BOISE — Funding levels are adequate at the state Department of Agriculture to fend off the invasive water milfoil plant and quagga mussels, a division administrator at the agency told state legislators.

Included in that funding, the invasive species stickers required of Idaho boaters generates state revenue that ranges somewhere between $1.2 million and $1.5 million annually, said Agriculture’s Lloyd Knight.

That revenue stream from the fees added to boat licenses has given stability to the program that Knight manages, he said.

“We’re at a point now where, I think, we know what to expect from revenues in the sticker fund,” Knight told state budget writers Wednesday.

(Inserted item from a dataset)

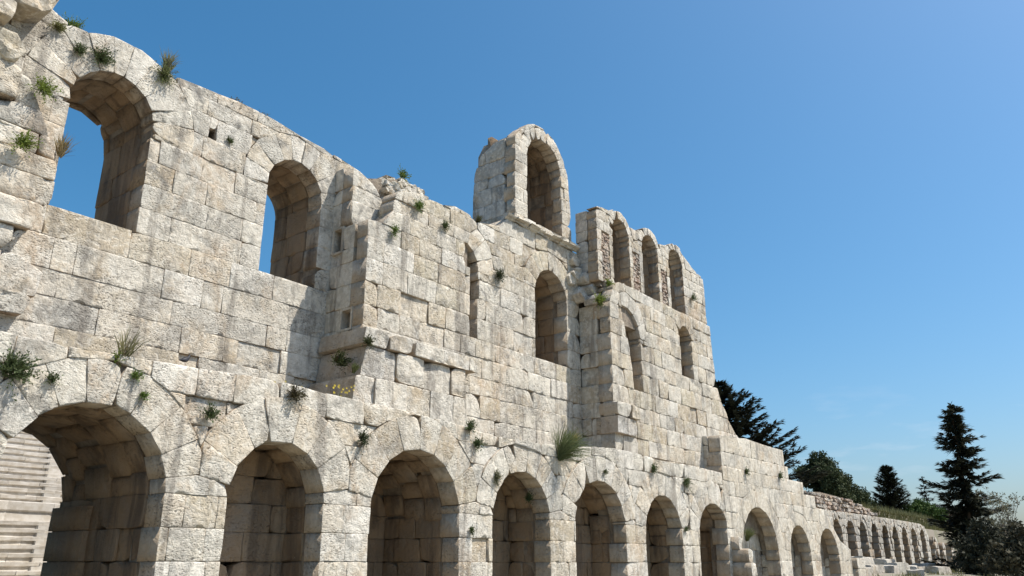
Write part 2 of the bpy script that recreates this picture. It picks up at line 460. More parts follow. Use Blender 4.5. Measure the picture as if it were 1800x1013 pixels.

Knight said that his Agriculture staff members at the Division of Plant Industries, “work on aquatic weeds and milfoil as well as invasive species.”

“The treatment that we are able to get done, we have adequate funding for that,” Knight said. “So, we are actually in a pretty good position right now and feel very good about the funding that we have there.”

Also, some checking stations for invasive species will open in North Idaho within a month, Knight added.

“Which seems a little crazy when you think about boat movement, because it’s snowy and it’s cold,” Knight said. “But this is when a lot of the snow-birders start to come back from lower Colorado, which is where a lot of the (quagga mussel) infestations and higher risk water bodies are.”

He added: “We may start catching infested boats in the next four to six weeks.”

A “drawdown” policy at Lake Pend Oreille has aided in efforts against the invasive aquatic plant milfoil, Knight said.

“I’d say it’s helped a lot,” he said.

Even so, “We’ve had some challenges, though, with the populations that are deeper down,” Knight said.

The department expects to operate 15 boat-checking stations this year, according to Knight.